CHOCOLAY TWP., Mich. — As farming has grown bigger in scale, there are fewer farmers out there who know the tricks of the trade and who can carry on the farming tradition. People in Chocolay Township would like to change all that.

Township Planning Director Kelly Drake Woodward is heading up a farm incubator project that’s intended to fill in some of the gaps created by the large-farm phenomenon. Located in Marquette County in the state’s Upper Peninsula (U.P.), Chocolay Township has been proactive in getting the community involved in different farming and gardening projects, including a community garden as well as local involvement with the Marquette County Food Network.
Drake Woodward said the idea came about because there is township-owned property next to the township’s recreation area, which is currently being leased to someone for farming purposes. It’s a 14-acre parcel.
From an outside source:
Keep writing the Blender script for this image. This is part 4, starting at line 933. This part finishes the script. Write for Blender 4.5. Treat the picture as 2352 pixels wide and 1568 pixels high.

“We were looking for ways to keep the property in agricultural use,” she said. “I know there’s young farmers that want to get started but don’t have the capital to do it. These days if you’re young and want to get into farming, you probably don’t have a lot of money anyway.

“It used to be that people who wanted to get into farming had family and friends and a whole network that could help them. I think we’ve just lost so many small farms and family farms that it’s become hard for people to get started.”

What township leaders envision with the project is to lease out the land to aspiring or beginning farmers to give them a better idea of what it means to farm – but Drake Woodward said it’s supposed to be more than just an educational experience. The idea is for it to also be an entrepreneurial venture.

“People do internships, but don’t have a way to get into farming after that,” she said. “It’s more like a working classroom, but it’s not just a classroom, because they’ve got their own money in it. They’ve got skin in the game.”

Ashley McFarland, coordinator of Michigan State University’s AgBio Research Station in Chatham, in the U.P., is working with Drake Woodward on the farm incubator project. From her perspective it is another leg on a stool that’s supposed to help small farming survive and maybe even thrive in the U.P.

The research station contains a 1,200-acre research farm. Part of McFarland’s mission is to develop a student farm on the property and help some of those students go on to use a parcel of land for farming at the Chocolay Township location.

“Our students graduating from our apprenticeship program will hopefully be able to lease a parcel of land from the Chocolay Township folks,” McFarland said. “We’re not going to be doing large-scale farming. What we’re looking at is doing some produce items, such as things that are sold at a farmers’ market, or things that are done at a CSA (community supported agriculture).”
She said large commodities are grown on the research farm, but not as part of the project that’s tied in with the farm incubator initiative.

A problem in the U.P., she stated, is there is more demand for organic and CSA-grown produce than there is a supply. Both she and Drake Woodward point to the lack of people who have both the will and the way to become farmers today.